Begin with the first line of the material and write out each line exactly, ending with the line that contains "wet patch on". Pictures are not part of the copy.
──────
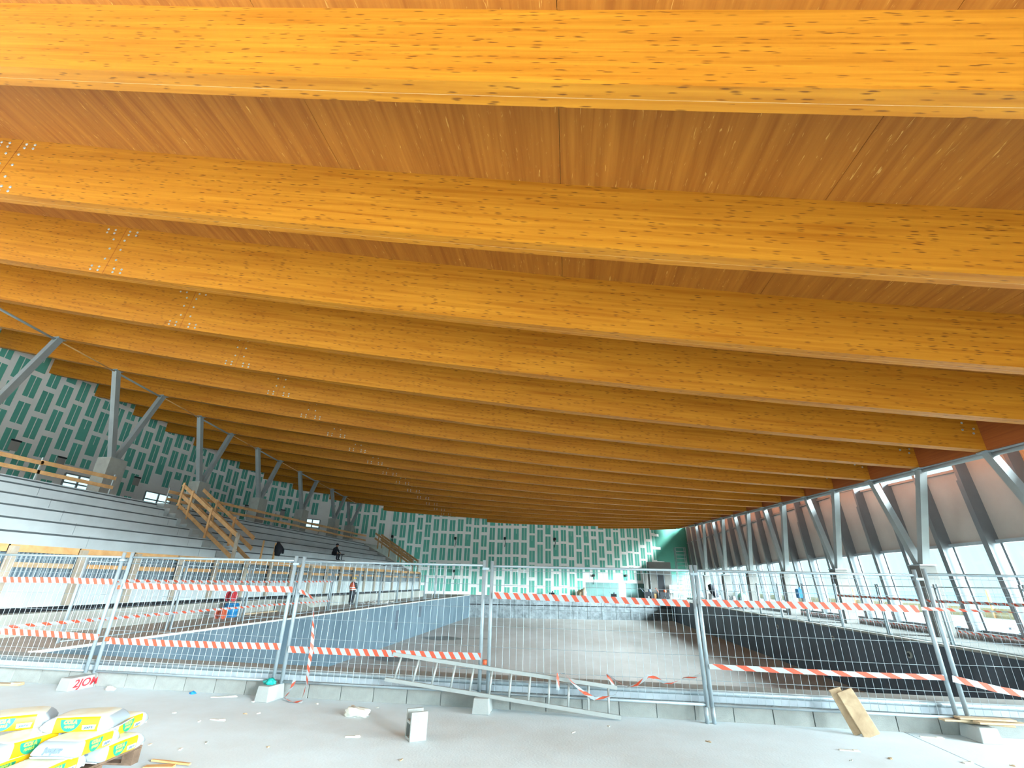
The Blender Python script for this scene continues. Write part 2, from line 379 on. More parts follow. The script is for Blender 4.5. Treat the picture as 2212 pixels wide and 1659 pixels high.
# puddle stains and rubble edge on pool bottom (flat damp patches)
m_damp = pmat('damp_screed', rgb(120, 116, 110), 0.35, var=0.2, scale=2)
for (x, y, a, b_) in ((-8.8, 35.6, 1.5, 1.1), (-6.2, 36.2, 1.0, 0.3), (-8.7, 26.2, 1.5, 0.8)):
    n = 20; vs = [(x+a*math.cos(2*math.pi*q/n)*(1+0.2*math.sin(3*q)), y+b_*math.sin(2*math.pi*q/n)*(1+0.2*math.cos(5*q)), PFZ+0.006) for q in range(n)]
    o = MB().add(vs, [tuple(range(n))]).build('damp_patch', m_damp)
    tag(o, {35.6: 'dark wet patch on the pool bottom beside the blue side wall, the largest one', 36.2: 'thin damp streak on the pool bottom behind the fence post', 26.2: 'damp patch at the foot of the blue pool wall near the ladder'}[y], 'puddle')

# ---- decks
d = thing('floor_deck', (0, 30, 0), kind='structure'); d['label'] = 'bare concrete pool deck'
MB().box(-16.2, PX0-0.06, 9.67, 57.5, 0.1, DECK).build('deck_slab', m_deck, d)
MB().box(PX1+0.05, 16.4, 9.67, 66.5, 0.1, DECK).build('deck_slab', m_pier, d)
MB().add([(PX0-0.06, farL+0.38, DECK), (PX1+0.05, farR+0.38, DECK), (PX1+0.05, 66.5, DECK), (6.5, 62.0, DECK), (-2, 59.4, DECK), (PX0-0.06, 57.5, DECK)], [tuple(range(6))]).build('deck_slab', m_deck, d)

# ------------------------------------------------------------------ roof panels, beams
Y_NEAR, Y_FAR = -6.5, 66.9
ceil = thing('ceiling', (0, 0, 8), kind='structure'); ceil['label'] = 'golden-brown timber roof panels between the beams'
strip = 4.86
x = -34.0; idx = 0
while x < 15.3:
    x1 = min(x+strip, 15.3); ny = 30; vs = []; fs = []
    for j in range(ny+1):
        y = Y_NEAR+(Y_FAR-Y_NEAR)*j/ny
        for (xx, dz) in ((x+0.004, 0), (x1-0.004, 0), (x1-0.004, 0.2), (x+0.004, 0.2)):
            vs.append((xx, y, zc(xx, y)+dz))
    for j in range(ny):
        for q in range(4):
            fs.append((j*4+q, j*4+(q+1) % 4, (j+1)*4+(q+1) % 4, (j+1)*4+q))
    fs.append((0, 1, 2, 3)); fs.append(tuple(ny*4+q for q in (3, 2, 1, 0)))
    MB().add(vs, fs).build('roof_panel', m_roof, ceil)
    x = x1
vs = []; fs = []
nx, ny = 20, 20
for j in range(ny+1):
    for q in range(nx+1):
        xx = -32.8+(15.35+32.8)*q/nx; yy = Y_NEAR-0.1+(Y_FAR+0.3-Y_NEAR)*j/ny; vs.append((xx, yy, zc(xx, yy)+0.26))
for j in range(ny):
    for q in range(nx): fs.append((j*(nx+1)+q, j*(nx+1)+q+1, (j+1)*(nx+1)+q+1, (j+1)*(nx+1)+q))
o = MB().add(vs, fs).build('roof_membrane', m_conc2, ceil)
md = o.modifiers.new('thick', 'SOLIDIFY'); md.thickness = 0.15; md.offset = 1

bolt_me = MB().tube([(0, -0.012, 0), (0, 0.03, 0)], 0.036, 10).mesh('bolt', m_bolt)
bnames = {-4: 'glulam roof beam across the very top of the picture, closest to the viewer',
          -3: 'second glulam roof beam from the top of the picture', -2: 'third glulam roof beam from the top of the picture',
          -1: 'fourth glulam roof beam from the top, the last one without a visible strut'}
ordn = ['first', 'second', 'third', 'fourth', 'fifth', 'sixth', 'seventh', 'eighth', 'ninth', 'tenth', 'eleventh', 'twelfth', 'thirteenth', 'fourteenth', 'fifteenth', 'sixteenth']
for k in range(-4, 16):
    y0 = Yk(k)-0.13; y1 = y0+0.33
    xa = end_x(y0)+0.02; xe = XR-0.1
    if xa > xe-0.5: continue
    n = 40; vs = []; fs = []
    for q in range(n+1):
        xx = xa+(xe-xa)*q/n; z0 = zb(xx, Yk(k)); z1 = zc(xx, Yk(k))+0.02
        vs += [(xx, y0, z0), (xx, y1, z0), (xx, y1, z1), (xx, y0, z1)]
    for q in range(n):
        for e in range(4): fs.append((q*4+e, q*4+(e+1) % 4, (q+1)*4+(e+1) % 4, (q+1)*4+e))
    fs.append((0, 1, 2, 3)); fs.append(tuple(n*4+e for e in (3, 2, 1, 0)))
    lab = bnames.get(k) or ('orange glulam roof beam on the steel struts, %s behind the last unpropped beam' % ordn[k])
    bt = thing('glulam_beam', ((xa+xe)/2, Yk(k), zb((xa+xe)/2, Yk(k))), lab, 'roof beam', 'glulam roof beams across the hall')
    ob = MB().add(vs, fs).build('beam_body', m_beam, bt)
    uvl = ob.data.uv_layers.new(name='UVMap'); bo = wloc(bt)
    for p in ob.data.polygons:
        for li in p.loop_indices:
            c = ob.data.vertices[ob.data.loops[li].vertex_index].co+bo
            uvl.data[li].uv = (c.x+41*k, (c.z-zb(c.x, Yk(k))) if abs(p.normal.y) > 0.7 else 4+c.y-y0)
    # fine glue line running along the underside
    g = MB(); q0 = None
    for q in range(n):
        xx = xa+(xe-xa)*q/n; x2 = xa+(xe-xa)*(q+1)/n
        g.add([(xx, y0+0.19, zb(xx, Yk(k))-0.002), (x2, y0+0.19, zb(x2, Yk(k))-0.002), (x2, y0+0.197, zb(x2, Yk(k))-0.002), (xx, y0+0.197, zb(xx, Yk(k))-0.002)], [(0, 1, 2, 3)])
    if k < 3: g.build('glue_line', m_plank, bt)
    # dowel group of the splice
    if -3 <= k <= 12 and xa < -14.6:
        sx = -13.95; slope = (zb(sx+0.5, Yk(k))-zb(sx-0.5, Yk(k)))
        D = dep(sx)
        pts = []
        for u in (-0.62, -0.34, 0.22, 0.5):
            for v in (0.10, 0.23): pts.append((u, v)); pts.append((u, D-v-0.04))
        for u in (-0.26, 0.16):
            for v in (0.30, 0.52, 0.72): pts.append((u, v*D))
        bo = wloc(bt)
        for (u, v) in pts:
            xx = sx+u; zz = zb(xx, Yk(k))+v
            inst('bolt', bolt_me, bt, Vector((xx, y0, zz))-bo)
        MB().obox((sx-0.04, y0-0.001, zb(sx, Yk(k))+D/2), (0.012, 0.006, D*0.98), Matrix.Rotation(R(6), 3, 'Y')).build('splice_joint', m_edge, bt)
    if k >= -1:
        bo = wloc(bt)
        for (u, v) in ((-0.55, 0.35), (-0.5, 0.6), (-0.25, 0.25), (-0.2, 0.42)):
            inst('bolt', bolt_me, bt, Vector((xe+u, y0, zb(xe+u, Yk(k))+v+0.3))-bo)

# dark edge timber along the window side, closing the beam ends
et = thing('edge_beam', (14.05, 30, 6), 'dark red-brown edge timber closing the beam ends above the windows', 'edge beam')
ks = list(range(-7, 16))
for a in ks[:-1]:
    ya, yb = Yk(a)+0.2, Yk(a+1)-0.13
    v = []
    for (xx, yy) in ((13.86, ya-0.01), (14.2, ya-0.01), (14.2, yb+0.01), (13.86, yb+0.01)): v.append((xx, yy, zb(14, yy)))
    for (xx, yy) in ((13.86, ya-0.01), (14.2, ya-0.01), (14.2, yb+0.01), (13.86, yb+0.01)): v.append((xx, yy, zc(14, yy)))
    MB().add(v, [(0,3,2,1),(4,5,6,7),(0,1,5,4),(1,2,6,5),(2,3,7,6),(3,0,4,7)]).build('infill_timber', m_edge, et)
    if 0 <= a <= 6:
        for (u, v_) in ((0.55, 0.75), (0.62, 0.5), (0.95, 0.85), (1.05, 0.62)):
            inst('bolt', bolt_me, et, Vector((13.86, ya+u, zb(14, ya+u)+v_))-wloc(et), (0, 0, R(-90)))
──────
# [WRITTEN SOLUTION]
The Blender Python script for this scene continues. Write part 2, from line 379 on. More parts follow. The script is for Blender 4.5. Treat the picture as 2212 pixels wide and 1659 pixels high.
# puddle stains and rubble edge on pool bottom (flat damp patches)
m_damp = pmat('damp_screed', rgb(120, 116, 110), 0.35, var=0.2, scale=2)
for (x, y, a, b_) in ((-8.8, 35.6, 1.5, 1.1), (-6.2, 36.2, 1.0, 0.3), (-8.7, 26.2, 1.5, 0.8)):
    n = 20; vs = [(x+a*math.cos(2*math.pi*q/n)*(1+0.2*math.sin(3*q)), y+b_*math.sin(2*math.pi*q/n)*(1+0.2*math.cos(5*q)), PFZ+0.006) for q in range(n)]
    o = MB().add(vs, [tuple(range(n))]).build('damp_patch', m_damp)
    tag(o, {35.6: 'dark wet patch on the pool bottom beside the blue side wall, the largest one', 36.2: 'thin damp streak on the pool bottom behind the fence post', 26.2: 'damp patch at the foot of the blue pool wall near the ladder'}[y], 'puddle')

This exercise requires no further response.